Im Westen wird, vereinfacht gesagt, mit künstlerischer Zügellosigkeit eher Rücksichtslosigkeit und Libertinage assoziiert, in Osten dagegen formale Selbstdisziplin und balancierende Bedachtsamkeit. Der Nonkonformismus dieser anderen Kunst zeichnet sich nämlich aus durch eine förmlich und materiell durchdachte Vielfalt bildnerischer Experimente, denen gegenüber der größte Teil der repräsentativen DDR-Kunst doch sehr im Rahmen traditioneller Darstellung und Tafelmalerei bleibt.

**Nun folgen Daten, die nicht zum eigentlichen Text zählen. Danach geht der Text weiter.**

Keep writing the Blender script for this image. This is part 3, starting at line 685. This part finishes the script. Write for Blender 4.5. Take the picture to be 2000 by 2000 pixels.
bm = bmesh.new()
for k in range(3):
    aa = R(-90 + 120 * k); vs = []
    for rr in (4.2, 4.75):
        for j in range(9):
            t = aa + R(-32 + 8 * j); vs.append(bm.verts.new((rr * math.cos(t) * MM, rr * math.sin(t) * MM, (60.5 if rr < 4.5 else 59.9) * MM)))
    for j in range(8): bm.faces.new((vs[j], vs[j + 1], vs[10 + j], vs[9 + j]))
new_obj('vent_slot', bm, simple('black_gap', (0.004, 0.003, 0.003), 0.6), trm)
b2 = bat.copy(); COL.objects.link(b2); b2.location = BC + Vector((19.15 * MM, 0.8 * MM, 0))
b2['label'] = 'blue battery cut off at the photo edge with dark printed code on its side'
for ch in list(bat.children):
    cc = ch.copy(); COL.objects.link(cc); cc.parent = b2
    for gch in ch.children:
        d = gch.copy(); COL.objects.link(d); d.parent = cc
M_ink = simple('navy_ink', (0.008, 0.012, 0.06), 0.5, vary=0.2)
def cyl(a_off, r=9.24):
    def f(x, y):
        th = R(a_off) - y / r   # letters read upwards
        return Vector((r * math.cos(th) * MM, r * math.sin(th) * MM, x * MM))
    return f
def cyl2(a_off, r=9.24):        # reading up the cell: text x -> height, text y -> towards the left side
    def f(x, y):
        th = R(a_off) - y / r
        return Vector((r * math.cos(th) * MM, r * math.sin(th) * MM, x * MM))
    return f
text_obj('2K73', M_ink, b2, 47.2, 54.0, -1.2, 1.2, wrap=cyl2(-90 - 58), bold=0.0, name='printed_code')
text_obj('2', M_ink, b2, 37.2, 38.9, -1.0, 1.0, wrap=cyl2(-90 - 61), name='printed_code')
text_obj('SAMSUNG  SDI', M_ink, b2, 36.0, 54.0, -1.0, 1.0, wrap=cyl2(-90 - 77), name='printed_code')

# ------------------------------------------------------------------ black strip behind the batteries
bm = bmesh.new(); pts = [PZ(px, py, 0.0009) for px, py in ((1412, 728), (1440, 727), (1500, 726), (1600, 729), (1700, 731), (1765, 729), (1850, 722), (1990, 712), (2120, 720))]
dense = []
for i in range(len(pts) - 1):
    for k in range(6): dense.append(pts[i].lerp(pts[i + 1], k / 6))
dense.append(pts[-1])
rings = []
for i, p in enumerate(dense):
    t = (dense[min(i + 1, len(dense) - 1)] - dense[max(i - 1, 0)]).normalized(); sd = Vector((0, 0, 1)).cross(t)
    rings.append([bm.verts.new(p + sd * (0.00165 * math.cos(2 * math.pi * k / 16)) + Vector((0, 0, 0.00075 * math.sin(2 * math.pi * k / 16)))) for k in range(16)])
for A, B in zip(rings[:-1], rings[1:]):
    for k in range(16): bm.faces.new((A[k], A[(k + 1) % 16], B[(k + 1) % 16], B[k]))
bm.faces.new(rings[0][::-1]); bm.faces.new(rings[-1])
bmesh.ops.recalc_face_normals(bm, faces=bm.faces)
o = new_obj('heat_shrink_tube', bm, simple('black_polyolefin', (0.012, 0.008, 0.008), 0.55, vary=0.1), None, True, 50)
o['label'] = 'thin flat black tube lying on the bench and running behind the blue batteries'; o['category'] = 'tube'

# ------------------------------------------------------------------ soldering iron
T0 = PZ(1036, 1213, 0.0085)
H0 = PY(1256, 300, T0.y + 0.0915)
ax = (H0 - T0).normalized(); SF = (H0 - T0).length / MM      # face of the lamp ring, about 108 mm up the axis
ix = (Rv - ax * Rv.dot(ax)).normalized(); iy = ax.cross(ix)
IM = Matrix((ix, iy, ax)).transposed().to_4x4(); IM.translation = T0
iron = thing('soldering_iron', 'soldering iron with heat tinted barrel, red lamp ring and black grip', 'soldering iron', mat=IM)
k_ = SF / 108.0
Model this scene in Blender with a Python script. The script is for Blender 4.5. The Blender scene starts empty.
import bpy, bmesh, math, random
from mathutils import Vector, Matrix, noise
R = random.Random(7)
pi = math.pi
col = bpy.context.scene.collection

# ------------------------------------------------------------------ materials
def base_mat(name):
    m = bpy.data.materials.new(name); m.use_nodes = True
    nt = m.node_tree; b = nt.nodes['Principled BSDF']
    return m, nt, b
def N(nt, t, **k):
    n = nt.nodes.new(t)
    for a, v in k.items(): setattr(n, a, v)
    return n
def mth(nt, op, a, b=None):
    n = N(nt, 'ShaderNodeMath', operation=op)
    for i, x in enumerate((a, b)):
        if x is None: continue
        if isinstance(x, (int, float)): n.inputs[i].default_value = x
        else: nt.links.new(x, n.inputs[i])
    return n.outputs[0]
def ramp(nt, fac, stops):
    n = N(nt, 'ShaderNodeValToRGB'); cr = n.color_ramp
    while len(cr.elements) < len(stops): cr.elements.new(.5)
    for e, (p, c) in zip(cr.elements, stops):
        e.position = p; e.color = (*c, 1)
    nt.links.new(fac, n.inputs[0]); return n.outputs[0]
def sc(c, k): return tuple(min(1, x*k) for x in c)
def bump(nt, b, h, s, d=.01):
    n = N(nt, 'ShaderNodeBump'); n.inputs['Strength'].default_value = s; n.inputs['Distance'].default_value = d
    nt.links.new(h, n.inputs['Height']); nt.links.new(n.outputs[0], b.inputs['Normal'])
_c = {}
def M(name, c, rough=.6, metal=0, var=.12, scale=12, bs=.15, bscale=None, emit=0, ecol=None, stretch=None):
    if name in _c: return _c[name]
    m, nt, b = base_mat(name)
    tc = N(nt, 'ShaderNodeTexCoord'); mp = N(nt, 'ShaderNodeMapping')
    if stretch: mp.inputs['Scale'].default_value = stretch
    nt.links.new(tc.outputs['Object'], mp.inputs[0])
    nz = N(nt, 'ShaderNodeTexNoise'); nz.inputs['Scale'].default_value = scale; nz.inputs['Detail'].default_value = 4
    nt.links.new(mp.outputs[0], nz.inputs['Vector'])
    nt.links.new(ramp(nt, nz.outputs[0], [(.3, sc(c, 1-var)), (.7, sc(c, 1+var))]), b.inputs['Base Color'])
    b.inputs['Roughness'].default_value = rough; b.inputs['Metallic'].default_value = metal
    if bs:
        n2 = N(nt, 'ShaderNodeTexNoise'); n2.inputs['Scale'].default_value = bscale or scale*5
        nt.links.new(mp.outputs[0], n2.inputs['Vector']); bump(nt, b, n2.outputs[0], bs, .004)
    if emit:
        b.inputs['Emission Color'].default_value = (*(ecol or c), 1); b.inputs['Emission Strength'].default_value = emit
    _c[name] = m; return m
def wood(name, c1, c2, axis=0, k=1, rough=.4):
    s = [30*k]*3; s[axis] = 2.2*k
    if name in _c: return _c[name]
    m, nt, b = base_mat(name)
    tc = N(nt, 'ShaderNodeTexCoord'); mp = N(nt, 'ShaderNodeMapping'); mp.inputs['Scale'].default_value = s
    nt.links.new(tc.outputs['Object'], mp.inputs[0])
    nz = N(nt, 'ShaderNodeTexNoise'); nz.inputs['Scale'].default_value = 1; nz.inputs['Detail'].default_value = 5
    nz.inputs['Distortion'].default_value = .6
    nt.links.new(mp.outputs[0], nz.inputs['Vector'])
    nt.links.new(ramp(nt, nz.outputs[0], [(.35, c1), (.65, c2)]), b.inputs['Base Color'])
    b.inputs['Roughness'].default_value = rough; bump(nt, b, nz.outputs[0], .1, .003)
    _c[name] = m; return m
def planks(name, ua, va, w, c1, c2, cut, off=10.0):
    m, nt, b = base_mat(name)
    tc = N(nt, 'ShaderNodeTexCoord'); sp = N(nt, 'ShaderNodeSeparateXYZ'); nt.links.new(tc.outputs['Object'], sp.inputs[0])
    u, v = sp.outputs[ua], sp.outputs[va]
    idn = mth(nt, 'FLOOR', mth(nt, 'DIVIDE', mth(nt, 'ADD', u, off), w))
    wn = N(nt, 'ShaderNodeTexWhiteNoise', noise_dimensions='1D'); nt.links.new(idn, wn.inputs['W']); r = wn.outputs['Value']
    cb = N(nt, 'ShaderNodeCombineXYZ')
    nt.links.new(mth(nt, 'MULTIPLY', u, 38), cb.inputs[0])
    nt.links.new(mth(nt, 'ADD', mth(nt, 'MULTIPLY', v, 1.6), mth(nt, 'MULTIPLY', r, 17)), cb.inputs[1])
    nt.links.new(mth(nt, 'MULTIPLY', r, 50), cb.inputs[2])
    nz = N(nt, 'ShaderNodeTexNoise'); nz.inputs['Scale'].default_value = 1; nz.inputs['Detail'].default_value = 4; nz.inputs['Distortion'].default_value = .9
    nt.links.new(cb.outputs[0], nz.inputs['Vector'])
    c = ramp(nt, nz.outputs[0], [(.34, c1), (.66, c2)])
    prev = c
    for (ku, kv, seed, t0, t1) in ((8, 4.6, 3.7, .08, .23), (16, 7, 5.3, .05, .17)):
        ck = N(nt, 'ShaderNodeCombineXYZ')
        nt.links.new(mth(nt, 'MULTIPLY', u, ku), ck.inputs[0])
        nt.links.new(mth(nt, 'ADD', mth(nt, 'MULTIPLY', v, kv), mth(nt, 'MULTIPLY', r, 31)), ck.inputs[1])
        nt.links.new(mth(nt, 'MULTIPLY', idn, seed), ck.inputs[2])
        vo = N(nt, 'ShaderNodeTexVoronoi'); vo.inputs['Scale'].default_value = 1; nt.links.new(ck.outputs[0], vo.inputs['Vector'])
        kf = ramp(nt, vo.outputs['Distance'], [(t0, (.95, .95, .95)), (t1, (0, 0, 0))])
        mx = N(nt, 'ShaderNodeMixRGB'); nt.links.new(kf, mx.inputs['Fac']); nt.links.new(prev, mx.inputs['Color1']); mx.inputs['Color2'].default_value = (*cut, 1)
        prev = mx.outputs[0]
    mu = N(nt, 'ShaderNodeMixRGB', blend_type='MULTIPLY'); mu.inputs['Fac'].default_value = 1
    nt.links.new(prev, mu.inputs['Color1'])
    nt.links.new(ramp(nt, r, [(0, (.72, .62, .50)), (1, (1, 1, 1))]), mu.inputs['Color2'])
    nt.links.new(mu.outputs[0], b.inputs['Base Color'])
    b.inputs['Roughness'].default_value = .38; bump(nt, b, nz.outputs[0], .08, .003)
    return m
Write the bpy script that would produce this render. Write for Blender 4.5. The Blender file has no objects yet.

Die Ausstellung der Galerie Barthel + Tetzner beschränkt sich zwar, in drei kleinen Räumen fern aller Ostalgie eingezwängt zwischen Intercity-Trasse, Hotel Kempinski und Jüdischem Gemeindehaus, notwendig auch auf Bilder und Plastiken, aber es sind Zeugnisse einer schon frühzeitig intermediären, grenzüberschreitenden Kunst, die erst nach 1989 in Ost und West richtig gezeigt…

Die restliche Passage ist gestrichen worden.